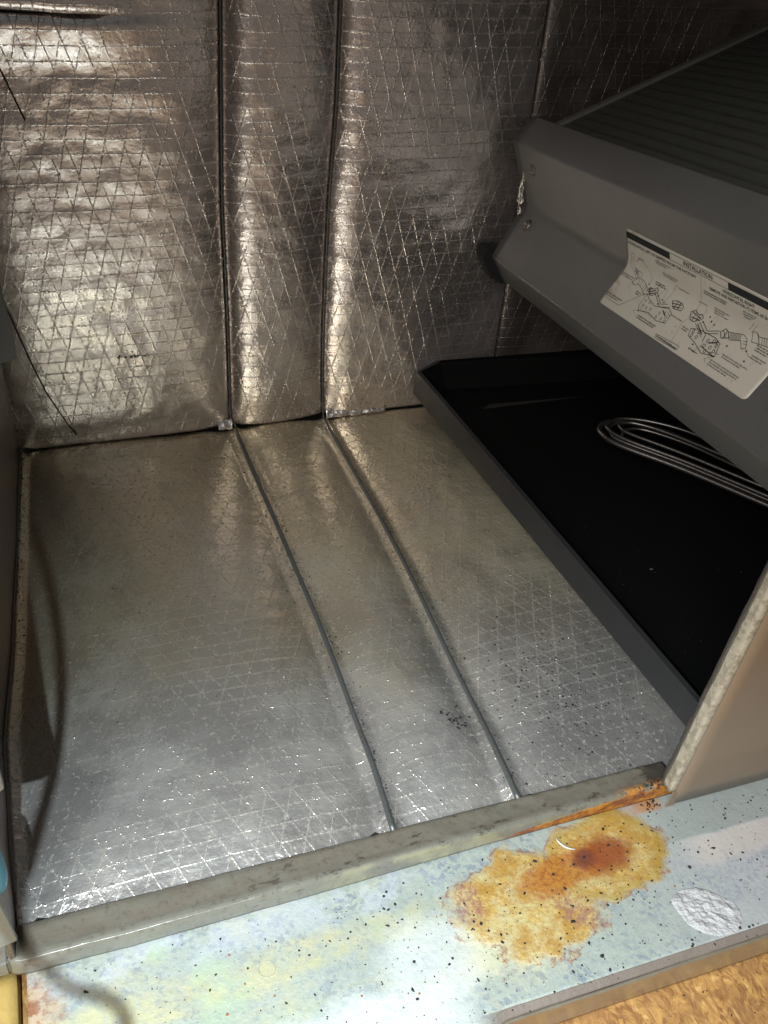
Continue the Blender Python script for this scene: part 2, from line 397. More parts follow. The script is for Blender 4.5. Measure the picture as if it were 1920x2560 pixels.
def box(name, lo, hi, mat, parent=None, bevel=.0008):
    bm = bmesh.new(); bmesh.ops.create_cube(bm, size=1)
    for v in bm.verts:
        v.co = Vector([(lo[i] + hi[i]) / 2 + v.co[i] * (hi[i] - lo[i]) for i in range(3)])
    if bevel: bmesh.ops.bevel(bm, geom=list(bm.edges), offset=bevel, segments=2, affect='EDGES')
    me = bpy.data.meshes.new(name); bm.to_mesh(me); bm.free()
    return fix(link(name, me, mat, parent))
def poly_extrude(name, prof, dvec, mat, parent=None, thick=.0012, seg=1, smooth=False, wob=0.0):
    """open profile (list of points) swept along dvec, given a real sheet thickness"""
    vs = []; fs = []; n = len(prof)
    for j in range(seg + 1):
        for p in prof:
            q = Vector(p) + Vector(dvec) * (j / seg)
            if wob: q += Vector((noise.noise(q * 9), noise.noise(q * 9 + Vector((5, 0, 0))), noise.noise(q * 9 + Vector((0, 5, 0))))) * wob
            vs.append(tuple(q))
    for j in range(seg):
        for i in range(n - 1):
            a = j * n + i; fs.append((a, a + 1, a + 1 + n, a + n))
    me = bpy.data.meshes.new(name); me.from_pydata(vs, [], fs)
    o = link(name, me, mat, parent, smooth)
    if thick:
        md = o.modifiers.new('thickness', 'SOLIDIFY'); md.thickness = thick; md.offset = -1
    return fix(o)
def tube(name, pts, r, mat, parent=None, res=10, smooth_n=6):
    P = [Vector(p) for p in pts]
    # Catmull-Rom resample
    out = []
    for i in range(len(P) - 1):
        p0 = P[max(i - 1, 0)]; p1 = P[i]; p2 = P[i + 1]; p3 = P[min(i + 2, len(P) - 1)]
        for s in range(smooth_n):
            t = s / smooth_n
            out.append(.5 * ((2 * p1) + (p2 - p0) * t + (2 * p0 - 5 * p1 + 4 * p2 - p3) * t * t + (3 * p1 - p0 - 3 * p2 + p3) * t ** 3))
    out.append(P[-1])
    bm = bmesh.new(); rings = []
    up = Vector((0, 0, 1))
    for i, p in enumerate(out):
        t = (out[min(i + 1, len(out) - 1)] - out[max(i - 1, 0)]).normalized()
        a = t.cross(up)
        if a.length < .1: a = t.cross(Vector((0, 1, 0)))
        a.normalize(); b = t.cross(a).normalized()
        rr = r(i / (len(out) - 1)) if callable(r) else r
        rings.append([bm.verts.new(p + (a * math.cos(q) + b * math.sin(q)) * rr) for q in [2 * math.pi * k / res for k in range(res)]])
    for i in range(len(rings) - 1):
        for k_ in range(res):
            bm.faces.new((rings[i][k_], rings[i][(k_ + 1) % res], rings[i + 1][(k_ + 1) % res], rings[i + 1][k_]))
    bm.faces.new(rings[0][::-1]); bm.faces.new(rings[-1])
    bmesh.ops.recalc_face_normals(bm, faces=bm.faces)
    me = bpy.data.meshes.new(name); bm.to_mesh(me); bm.free()
    return fix(link(name, me, mat, parent, True))
def interp(tab, v):
    for (a, x), (b, y) in zip(tab, tab[1:]):
        if (a <= v <= b) or (a >= v >= b):
            t = (v - a) / (b - a); t = t * t * (3 - 2 * t) * .35 + t * .65
            return x + (y - x) * t
    return tab[-1][1] if abs(v - tab[-1][0]) < abs(v - tab[0][0]) else tab[0][1]
def sstep(a, b, x):
    t = max(0.0, min(1.0, (x - a) / (b - a))); return t * t * (3 - 2 * t)
def nz(x, y, z=0.0): return noise.noise(Vector((x, y, z)))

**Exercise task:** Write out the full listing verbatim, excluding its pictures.

**Full answer:**
Continue the Blender Python script for this scene: part 2, from line 397. More parts follow. The script is for Blender 4.5. Measure the picture as if it were 1920x2560 pixels.
def box(name, lo, hi, mat, parent=None, bevel=.0008):
    bm = bmesh.new(); bmesh.ops.create_cube(bm, size=1)
    for v in bm.verts:
        v.co = Vector([(lo[i] + hi[i]) / 2 + v.co[i] * (hi[i] - lo[i]) for i in range(3)])
    if bevel: bmesh.ops.bevel(bm, geom=list(bm.edges), offset=bevel, segments=2, affect='EDGES')
    me = bpy.data.meshes.new(name); bm.to_mesh(me); bm.free()
    return fix(link(name, me, mat, parent))
def poly_extrude(name, prof, dvec, mat, parent=None, thick=.0012, seg=1, smooth=False, wob=0.0):
    """open profile (list of points) swept along dvec, given a real sheet thickness"""
    vs = []; fs = []; n = len(prof)
    for j in range(seg + 1):
        for p in prof:
            q = Vector(p) + Vector(dvec) * (j / seg)
            if wob: q += Vector((noise.noise(q * 9), noise.noise(q * 9 + Vector((5, 0, 0))), noise.noise(q * 9 + Vector((0, 5, 0))))) * wob
            vs.append(tuple(q))
    for j in range(seg):
        for i in range(n - 1):
            a = j * n + i; fs.append((a, a + 1, a + 1 + n, a + n))
    me = bpy.data.meshes.new(name); me.from_pydata(vs, [], fs)
    o = link(name, me, mat, parent, smooth)
    if thick:
        md = o.modifiers.new('thickness', 'SOLIDIFY'); md.thickness = thick; md.offset = -1
    return fix(o)
def tube(name, pts, r, mat, parent=None, res=10, smooth_n=6):
    P = [Vector(p) for p in pts]
    # Catmull-Rom resample
    out = []
    for i in range(len(P) - 1):
        p0 = P[max(i - 1, 0)]; p1 = P[i]; p2 = P[i + 1]; p3 = P[min(i + 2, len(P) - 1)]
        for s in range(smooth_n):
            t = s / smooth_n
            out.append(.5 * ((2 * p1) + (p2 - p0) * t + (2 * p0 - 5 * p1 + 4 * p2 - p3) * t * t + (3 * p1 - p0 - 3 * p2 + p3) * t ** 3))
    out.append(P[-1])
    bm = bmesh.new(); rings = []
    up = Vector((0, 0, 1))
    for i, p in enumerate(out):
        t = (out[min(i + 1, len(out) - 1)] - out[max(i - 1, 0)]).normalized()
        a = t.cross(up)
        if a.length < .1: a = t.cross(Vector((0, 1, 0)))
        a.normalize(); b = t.cross(a).normalized()
        rr = r(i / (len(out) - 1)) if callable(r) else r
        rings.append([bm.verts.new(p + (a * math.cos(q) + b * math.sin(q)) * rr) for q in [2 * math.pi * k / res for k in range(res)]])
    for i in range(len(rings) - 1):
        for k_ in range(res):
            bm.faces.new((rings[i][k_], rings[i][(k_ + 1) % res], rings[i + 1][(k_ + 1) % res], rings[i + 1][k_]))
    bm.faces.new(rings[0][::-1]); bm.faces.new(rings[-1])
    bmesh.ops.recalc_face_normals(bm, faces=bm.faces)
    me = bpy.data.meshes.new(name); bm.to_mesh(me); bm.free()
    return fix(link(name, me, mat, parent, True))
def interp(tab, v):
    for (a, x), (b, y) in zip(tab, tab[1:]):
        if (a <= v <= b) or (a >= v >= b):
            t = (v - a) / (b - a); t = t * t * (3 - 2 * t) * .35 + t * .65
            return x + (y - x) * t
    return tab[-1][1] if abs(v - tab[-1][0]) < abs(v - tab[0][0]) else tab[0][1]
def sstep(a, b, x):
    t = max(0.0, min(1.0, (x - a) / (b - a))); return t * t * (3 - 2 * t)
def nz(x, y, z=0.0): return noise.noise(Vector((x, y, z)))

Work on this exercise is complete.